Livio Melina celebrates the legacy of the late Carlo Caffarra by considering his dramatic theology in “Carlo Caffarra: Teacher and Witness of Love’s Truth.” “Caffarra interprets human history as a struggle between the attractiveness of truth, rooted in the heart of the crucified and resurrected Jesus, and the power of Satan, who builds a culture of lies.” As Caffarra saw, this struggle is especially expressed in our own time in the manifold ways in which the intelligibility of marriage has been threatened and eclipsed by dominant ideology. This situation calls the Church more urgently to contemplate and to live in accord with Christ as the personal centerpoint of being, and through him to revere the natural realities he redeemed by taking on flesh.
Carlo Caffarra, in “The Crisis of Ethics in the West,” approaches the essential features of the human person that belong to any ethical reflection, features that contemporary society has hardened itself against countenancing. What is at stake in this rejection? “At its core, it is a crisis of our vision of man: it is a conflict of anthropologies.” Only if we acknowledge the gravity of the alternative between these worldviews, Caffarra holds, can we begin to serve the rehabilitation of a genuine culture of life that fosters interpersonal flourishing.
In “Augustine and the Catholic ‘Form’ of Scripture,” Colin Miller explores how Augustine situates Scripture within his ontology of creation, according to which the world is a body of signs focused on Christ as the divine res become signum.

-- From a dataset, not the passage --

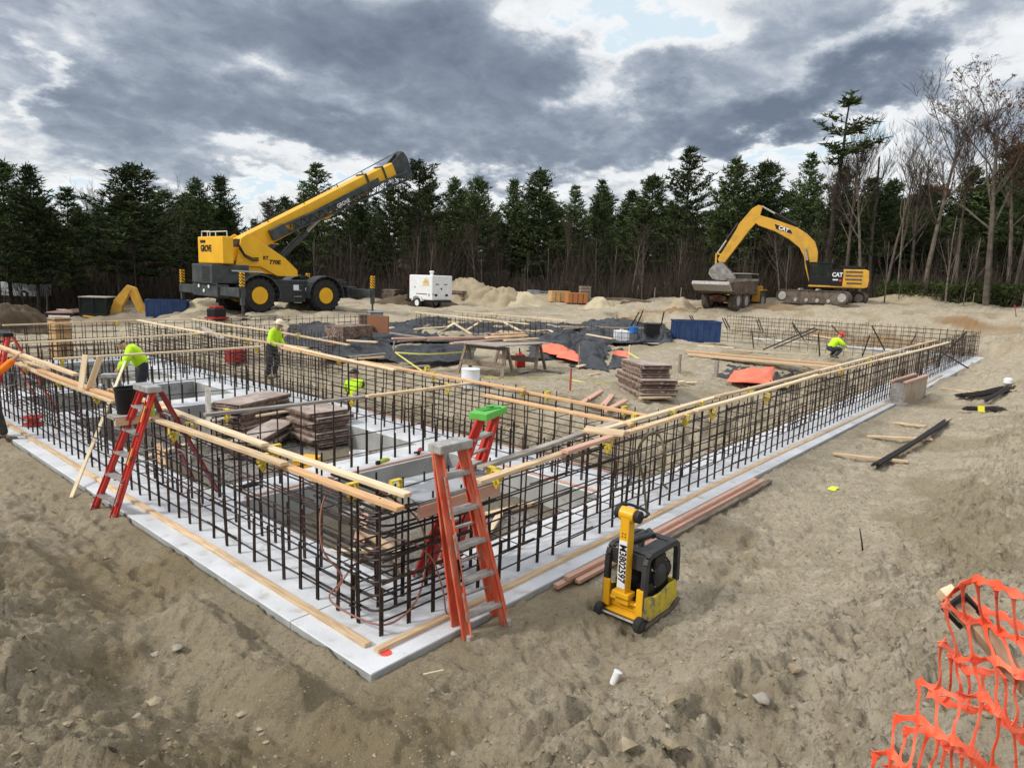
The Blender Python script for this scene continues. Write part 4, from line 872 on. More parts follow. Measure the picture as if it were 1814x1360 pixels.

Miller argues that Scripture can only be understood if it is received as arising from within the ecclesial body that is the fruit of the Word’s Incarnation, for it is this same Church whose form Scripture communicates to the believing Christian. “The verba of Scripture are not important merely because they are a set of words that happen to be divinely inspired, but they are divinely inspired because they are part of the Church: they are Catholic words that teach nothing but the Catholic faith.”

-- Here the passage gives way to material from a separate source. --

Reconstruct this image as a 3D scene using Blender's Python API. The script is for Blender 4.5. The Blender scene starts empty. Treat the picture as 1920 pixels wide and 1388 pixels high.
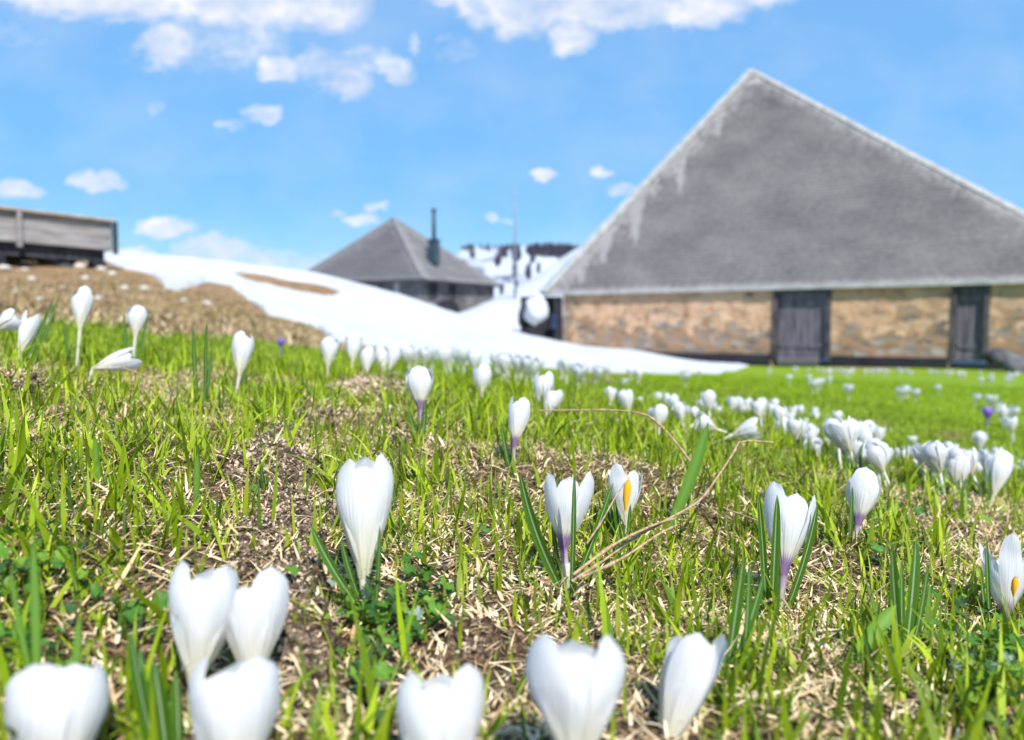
import bpy, bmesh, math, random
import numpy as np
from mathutils import Vector, Matrix
random.seed(7); rng = np.random.default_rng(11)
PI = math.pi
sc = bpy.context.scene
col = sc.collection

# ---------------------------------------------------------------- camera
F = 1400.0; PITCH = math.atan(84/F)
cp, sp = math.cos(PITCH), math.sin(PITCH)
cam_d = bpy.data.cameras.new('camera'); cam = bpy.data.objects.new('camera', cam_d); col.objects.link(cam)
cam.location = (0, 0, 0); cam.rotation_euler = (PI/2-PITCH, 0, 0)
cam_d.sensor_width = 36; cam_d.lens = 36*F/1920
cam_d.clip_start = 0.01; cam_d.clip_end = 20000
cam_d.dof.use_dof = True; cam_d.dof.focus_distance = 0.38; cam_d.dof.aperture_fstop = 8.7
sc.camera = cam
sc.view_settings.view_transform = 'Standard'; sc.view_settings.look = 'None'
sc.view_settings.gamma = 1; sc.view_settings.exposure = 0.62
sc.render.engine = 'CYCLES'
sc.cycles.max_bounces = 8; sc.cycles.transparent_max_bounces = 8

def at(px, v, d):
    """point on the ray of a photo pixel at distance d in front"""
    dy = sp*(694-v)/F+cp; dz = cp*(694-v)/F-sp
    k = d/dy
    return Vector(((px-960)/F*k, d, dz*k))
def v_to_slope(v):
    return (cp*(694-v)/F-sp)/(sp*(694-v)/F+cp)
def project(p):
    depth = p[1]*cp-p[2]*sp; up = p[1]*sp+p[2]*cp
    return 960+F*p[0]/depth, 694-F*up/depth

# ---------------------------------------------------------------- sun and sky
SUN_AZ = math.radians(158)       # from north (+Y) clockwise: to the right and behind
SUN_EL = math.radians(50)
sd_ = bpy.data.lights.new('sun', 'SUN'); sun = bpy.data.objects.new('sun', sd_); col.objects.link(sun)
sd_.energy = 4.8; sd_.angle = math.radians(0.55); sd_.color = (1, 0.955, 0.88)
sv = Vector((math.sin(SUN_AZ)*math.cos(SUN_EL), math.cos(SUN_AZ)*math.cos(SUN_EL), math.sin(SUN_EL)))
sun.rotation_euler = sv.to_track_quat('Z', 'Y').to_euler()
w = bpy.data.worlds.new('World'); sc.world = w; w.use_nodes = True
wt = w.node_tree; wn = wt.nodes; wn.clear()
def N(t, kind, **kw):
    n = t.nodes.new(kind)
    for k, v in kw.items(): setattr(n, k, v)
    return n
wo = N(wt, 'ShaderNodeOutputWorld'); wb = N(wt, 'ShaderNodeBackground')
sky = N(wt, 'ShaderNodeTexSky', sky_type='NISHITA', sun_disc=False, sun_elevation=SUN_EL, sun_rotation=SUN_AZ, altitude=1200)
sky.air_density = 1.0; sky.dust_density = 0.4; sky.ozone_density = 1.0
tc = N(wt, 'ShaderNodeTexCoord')
sx = N(wt, 'ShaderNodeSeparateXYZ'); wt.links.new(tc.outputs['Generated'], sx.inputs[0])
def wm(op, a, b=None, clamp=False):
    n = N(wt, 'ShaderNodeMath', operation=op); n.use_clamp = clamp
    for i, q in enumerate((a, b)):
        if q is None: continue
        if hasattr(q, 'is_output'): wt.links.new(q, n.inputs[i])
        else: n.inputs[i].default_value = q
    return n.outputs[0]
ymax = wm('MAXIMUM', sx.outputs['Y'], 0.05)
cx_ = wm('DIVIDE', sx.outputs['X'], ymax); cz_ = wm('DIVIDE', sx.outputs['Z'], ymax)
cv = N(wt, 'ShaderNodeCombineXYZ'); wt.links.new(cx_, cv.inputs[0]); wt.links.new(cz_, cv.inputs[2])
mpv = N(wt, 'ShaderNodeMapping'); mpv.inputs['Scale'].default_value = (1, 1, 1.6); wt.links.new(cv.outputs[0], mpv.inputs[0])
nz = N(wt, 'ShaderNodeTexNoise'); nz.inputs['Scale'].default_value = 11; nz.inputs['Detail'].default_value = 7; nz.inputs['Roughness'].default_value = 0.62
wt.links.new(mpv.outputs[0], nz.inputs['Vector'])
nz3 = N(wt, 'ShaderNodeTexNoise'); nz3.inputs['Scale'].default_value = 7; nz3.inputs['Detail'].default_value = 4
wt.links.new(mpv.outputs[0], nz3.inputs['Vector'])
# shift of the lookup by noise gives ragged edges
sub = N(wt, 'ShaderNodeVectorMath', operation='SUBTRACT'); wt.links.new(nz.outputs['Color'], sub.inputs[0]); sub.inputs[1].default_value = (.5, .5, .5)
scl = N(wt, 'ShaderNodeVectorMath', operation='MULTIPLY'); wt.links.new(sub.outputs[0], scl.inputs[0]); scl.inputs[1].default_value = (.045, 0, .035)
nzf = N(wt, 'ShaderNodeTexNoise'); nzf.inputs['Scale'].default_value = 38; nzf.inputs['Detail'].default_value = 6; nzf.inputs['Roughness'].default_value = .6
wt.links.new(mpv.outputs[0], nzf.inputs['Vector'])
sub2 = N(wt, 'ShaderNodeVectorMath', operation='SUBTRACT'); wt.links.new(nzf.outputs['Color'], sub2.inputs[0]); sub2.inputs[1].default_value = (.5, .5, .5)
scl2 = N(wt, 'ShaderNodeVectorMath', operation='MULTIPLY'); wt.links.new(sub2.outputs[0], scl2.inputs[0]); scl2.inputs[1].default_value = (.040, 0, .028)
wv0 = N(wt, 'ShaderNodeVectorMath', operation='ADD'); wt.links.new(cv.outputs[0], wv0.inputs[0]); wt.links.new(scl.outputs[0], wv0.inputs[1])
wv = N(wt, 'ShaderNodeVectorMath', operation='ADD'); wt.links.new(wv0.outputs[0], wv.inputs[0]); wt.links.new(scl2.outputs[0], wv.inputs[1])
CLOUDS = [(110,-12,110,45,1),(260,-20,230,55,1),(480,-5,210,62,1),(620,5,95,60,.9),(330,82,62,38,1),(460,70,110,45,.55),(535,130,48,26,.9),(610,125,80,32,.6),(655,155,55,28,.9),
 (745,130,42,26,.85),(690,115,80,30,.5),(305,203,24,14,.4),(505,215,42,18,.9),(445,225,30,10,.4),(190,342,62,17,1),(40,360,70,17,.9),(320,428,62,22,1),(405,468,85,24,.9),
 (250,492,80,26,1),(450,500,130,26,.85),(595,490,60,16,.5),(707,383,36,11,.8),(685,412,38,13,.8),(640,396,20,9,.45),(1020,325,22,13,1),(1127,327,24,12,.95),(1163,362,34,12,.8),
 (920,411,18,11,.9),(950,413,30,7,.4),(900,15,50,40,.75),(985,20,95,45,1),(1130,10,170,48,1),(1290,5,130,42,1),(1065,72,55,32,1),(1380,-15,110,30,.9),(1902,405,30,12,.8),(785,78,16,26,.45),(960,-10,200,30,.7),(150,20,90,18,.6),(520,495,150,30,.5),(330,505,160,22,.6),(420,100,200,40,.35),(60,60,120,30,.25),(860,90,60,30,.25)]
acc = None
for (a, b, rx, ry, st) in CLOUDS:
    rx *= 1.08; ry *= 1.25; X = (a-960)/F/cp; Z = v_to_slope(b)
    s1 = N(wt, 'ShaderNodeVectorMath', operation='SUBTRACT'); wt.links.new(wv.outputs[0], s1.inputs[0]); s1.inputs[1].default_value = (X, 0, Z)
    s2 = N(wt, 'ShaderNodeVectorMath', operation='MULTIPLY'); wt.links.new(s1.outputs[0], s2.inputs[0]); s2.inputs[1].default_value = (F/rx, 0, F/ry)
    s3 = N(wt, 'ShaderNodeVectorMath', operation='LENGTH'); wt.links.new(s2.outputs[0], s3.inputs[0])
    m = wm('SUBTRACT', 1.0, s3.outputs['Value']); m = wm('MAXIMUM', m, 0.0); m = wm('MULTIPLY', m, 2.2*st); m = wm('MINIMUM', m, st)
    acc = m if acc is None else wm('MAXIMUM', acc, m)
t1 = wm('MULTIPLY', wm('SUBTRACT', nz.outputs['Fac'], 0.34), 3.4, True)
front = wm('GREATER_THAN', sx.outputs['Y'], 0.06)
edge = wm('ADD', acc, wm('MULTIPLY', wm('SUBTRACT', nzf.outputs['Fac'], 0.5), 1.5))
edge = wm('MULTIPLY', wm('SUBTRACT', edge, 0.06), 1.05, True)
edge = wm('MULTIPLY', edge, wm('MULTIPLY', acc, 3.0, True))
dens = wm('MULTIPLY', wm('MULTIPLY', edge, wm('ADD', wm('MULTIPLY', t1, 0.4), 0.62)), front, True)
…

In “Othello: Iago’s Dark Powers and the Empiricist Mindset,” Robert Alexander discusses how Shakespeare’s Venice represents a precursor to liberal society in its diabolic fragmentation of man from truth and, therein, from himself. This setting, a social order that obscures the meaning of being through inculcating a rationality cut off by design from the goodness of reality, presents the conditions in which the tragic action that destroys Othello’s and Desdemona’s marriage can unfold. For, as Alexander suggests, “if Iago is a person in whom exists a principle inimical to love, a principle whose terms or orientations are shaped by the commercial regime, we have to ask if there is not some way in which the Venetians around him share in that principle.”

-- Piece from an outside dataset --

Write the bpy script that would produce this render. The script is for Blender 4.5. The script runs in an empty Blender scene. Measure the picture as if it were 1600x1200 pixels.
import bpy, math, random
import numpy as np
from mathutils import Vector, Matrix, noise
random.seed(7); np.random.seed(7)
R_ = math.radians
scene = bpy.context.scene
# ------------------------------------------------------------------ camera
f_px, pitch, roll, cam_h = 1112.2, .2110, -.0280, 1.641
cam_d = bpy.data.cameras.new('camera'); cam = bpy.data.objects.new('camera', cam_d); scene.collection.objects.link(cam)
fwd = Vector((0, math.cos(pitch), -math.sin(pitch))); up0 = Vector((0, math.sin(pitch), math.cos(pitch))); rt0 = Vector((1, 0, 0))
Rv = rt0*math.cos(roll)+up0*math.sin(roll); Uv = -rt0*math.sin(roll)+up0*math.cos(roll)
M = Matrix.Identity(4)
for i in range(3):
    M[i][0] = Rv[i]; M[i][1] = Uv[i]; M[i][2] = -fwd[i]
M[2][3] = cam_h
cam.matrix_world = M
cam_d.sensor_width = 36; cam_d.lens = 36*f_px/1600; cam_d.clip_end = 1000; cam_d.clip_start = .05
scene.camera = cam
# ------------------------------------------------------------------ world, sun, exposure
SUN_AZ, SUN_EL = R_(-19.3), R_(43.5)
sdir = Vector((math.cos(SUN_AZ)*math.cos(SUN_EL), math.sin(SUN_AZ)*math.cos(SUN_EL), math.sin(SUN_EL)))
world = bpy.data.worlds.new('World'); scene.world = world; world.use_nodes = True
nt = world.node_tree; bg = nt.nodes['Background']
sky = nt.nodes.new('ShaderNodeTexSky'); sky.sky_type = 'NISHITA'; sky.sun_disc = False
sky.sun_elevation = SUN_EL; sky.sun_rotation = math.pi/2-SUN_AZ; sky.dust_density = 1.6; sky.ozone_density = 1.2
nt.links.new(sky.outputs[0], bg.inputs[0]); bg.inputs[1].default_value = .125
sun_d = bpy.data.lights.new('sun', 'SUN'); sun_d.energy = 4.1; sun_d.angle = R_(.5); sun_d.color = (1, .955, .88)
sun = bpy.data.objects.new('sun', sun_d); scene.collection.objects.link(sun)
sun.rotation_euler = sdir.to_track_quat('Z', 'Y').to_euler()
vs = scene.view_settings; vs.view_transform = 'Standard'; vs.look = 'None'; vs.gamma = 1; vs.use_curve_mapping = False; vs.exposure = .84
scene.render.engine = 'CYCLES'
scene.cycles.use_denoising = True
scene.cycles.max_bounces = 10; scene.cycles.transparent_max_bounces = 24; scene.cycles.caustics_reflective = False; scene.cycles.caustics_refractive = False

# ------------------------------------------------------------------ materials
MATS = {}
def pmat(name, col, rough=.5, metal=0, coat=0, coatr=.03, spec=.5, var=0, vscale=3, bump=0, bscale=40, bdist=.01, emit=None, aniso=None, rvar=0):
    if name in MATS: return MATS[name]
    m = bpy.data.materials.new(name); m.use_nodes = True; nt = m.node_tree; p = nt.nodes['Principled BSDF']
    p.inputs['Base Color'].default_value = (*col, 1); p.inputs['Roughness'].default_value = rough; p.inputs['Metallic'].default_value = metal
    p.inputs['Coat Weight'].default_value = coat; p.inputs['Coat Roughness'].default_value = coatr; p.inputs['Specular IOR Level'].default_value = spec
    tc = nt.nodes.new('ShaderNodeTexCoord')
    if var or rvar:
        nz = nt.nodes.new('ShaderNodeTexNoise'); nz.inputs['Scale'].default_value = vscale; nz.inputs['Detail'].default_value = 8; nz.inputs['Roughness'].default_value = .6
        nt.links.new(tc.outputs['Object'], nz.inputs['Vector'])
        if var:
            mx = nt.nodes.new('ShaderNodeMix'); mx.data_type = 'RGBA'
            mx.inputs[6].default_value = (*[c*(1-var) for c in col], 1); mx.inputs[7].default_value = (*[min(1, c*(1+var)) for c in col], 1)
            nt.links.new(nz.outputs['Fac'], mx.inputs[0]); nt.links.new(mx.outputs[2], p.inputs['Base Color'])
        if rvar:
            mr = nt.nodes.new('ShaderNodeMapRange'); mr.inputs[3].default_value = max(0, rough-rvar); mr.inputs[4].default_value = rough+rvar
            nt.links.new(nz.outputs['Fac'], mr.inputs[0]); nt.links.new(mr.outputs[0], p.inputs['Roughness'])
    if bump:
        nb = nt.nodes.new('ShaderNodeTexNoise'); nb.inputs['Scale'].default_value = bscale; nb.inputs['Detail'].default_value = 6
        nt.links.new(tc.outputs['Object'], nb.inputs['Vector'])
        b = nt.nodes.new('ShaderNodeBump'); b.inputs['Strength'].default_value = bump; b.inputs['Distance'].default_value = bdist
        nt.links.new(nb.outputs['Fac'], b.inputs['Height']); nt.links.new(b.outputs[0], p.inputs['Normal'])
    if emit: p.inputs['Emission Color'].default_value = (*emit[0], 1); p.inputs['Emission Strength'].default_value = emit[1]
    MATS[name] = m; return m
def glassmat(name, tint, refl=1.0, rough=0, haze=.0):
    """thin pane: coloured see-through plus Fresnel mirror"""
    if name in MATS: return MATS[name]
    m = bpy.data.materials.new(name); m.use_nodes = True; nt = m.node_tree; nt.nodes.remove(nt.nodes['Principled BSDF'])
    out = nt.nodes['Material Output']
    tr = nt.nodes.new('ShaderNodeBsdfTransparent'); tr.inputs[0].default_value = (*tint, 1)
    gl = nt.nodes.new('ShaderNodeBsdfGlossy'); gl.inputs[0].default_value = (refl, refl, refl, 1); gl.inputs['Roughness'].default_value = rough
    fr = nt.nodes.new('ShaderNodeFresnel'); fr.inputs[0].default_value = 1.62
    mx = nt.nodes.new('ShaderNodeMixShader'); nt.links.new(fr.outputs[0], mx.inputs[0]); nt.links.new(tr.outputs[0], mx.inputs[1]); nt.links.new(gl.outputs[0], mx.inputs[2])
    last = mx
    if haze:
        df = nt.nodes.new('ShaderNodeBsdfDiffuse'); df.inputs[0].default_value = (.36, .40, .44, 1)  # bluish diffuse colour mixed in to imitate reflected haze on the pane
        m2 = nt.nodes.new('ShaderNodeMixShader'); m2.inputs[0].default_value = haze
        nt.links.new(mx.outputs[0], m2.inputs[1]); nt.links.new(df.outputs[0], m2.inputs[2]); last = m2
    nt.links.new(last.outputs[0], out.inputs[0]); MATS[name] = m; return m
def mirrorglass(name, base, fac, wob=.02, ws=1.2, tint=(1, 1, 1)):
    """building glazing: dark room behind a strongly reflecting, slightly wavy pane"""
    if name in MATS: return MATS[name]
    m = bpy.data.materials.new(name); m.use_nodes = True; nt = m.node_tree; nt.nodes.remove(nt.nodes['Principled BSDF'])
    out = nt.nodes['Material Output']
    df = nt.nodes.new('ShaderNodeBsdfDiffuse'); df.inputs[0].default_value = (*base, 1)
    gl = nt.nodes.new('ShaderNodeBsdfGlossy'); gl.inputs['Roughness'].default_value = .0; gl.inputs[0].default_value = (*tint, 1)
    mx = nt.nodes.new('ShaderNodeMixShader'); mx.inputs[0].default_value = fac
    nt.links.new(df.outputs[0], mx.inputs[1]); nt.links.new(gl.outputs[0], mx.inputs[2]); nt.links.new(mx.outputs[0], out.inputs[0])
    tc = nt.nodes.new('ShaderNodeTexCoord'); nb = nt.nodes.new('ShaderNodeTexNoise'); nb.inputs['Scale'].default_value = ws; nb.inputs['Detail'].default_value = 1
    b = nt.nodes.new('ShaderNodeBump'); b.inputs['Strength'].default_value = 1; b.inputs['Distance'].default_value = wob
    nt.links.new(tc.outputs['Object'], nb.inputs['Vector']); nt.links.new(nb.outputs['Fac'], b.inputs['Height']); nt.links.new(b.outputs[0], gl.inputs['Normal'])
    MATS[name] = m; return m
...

In Notes & Comments, we feature John M. Rist’s “Jerome and the Lord’s Prayer: Some Philological Observations.” Rist weighs in on and contributes to the scholar Eckhard Nordhofen’s treatment of the Lord’s Prayer in the synoptic gospels, referring especially to an essay by Nordhofen published in the Spring 2012 issue of Communio. Nordhofen has drawn attention to how the Greek epiousion, a polyvalent hapax legomena that Jesus uses to describe the bread we ask from the Father, was rendered into Latin by St. Jerome as supersubstantialem, which calls the Eucharist to mind in a way that is lost in most translations. Commenting on Jerome’s decision, Rist notes, “Apart from more general ancient practice, his willingness to gloss the original is wholly in line with the principles of translation he lays out in letter fifty-seven: we should aim at the intended sense, avoiding slavish literalism.”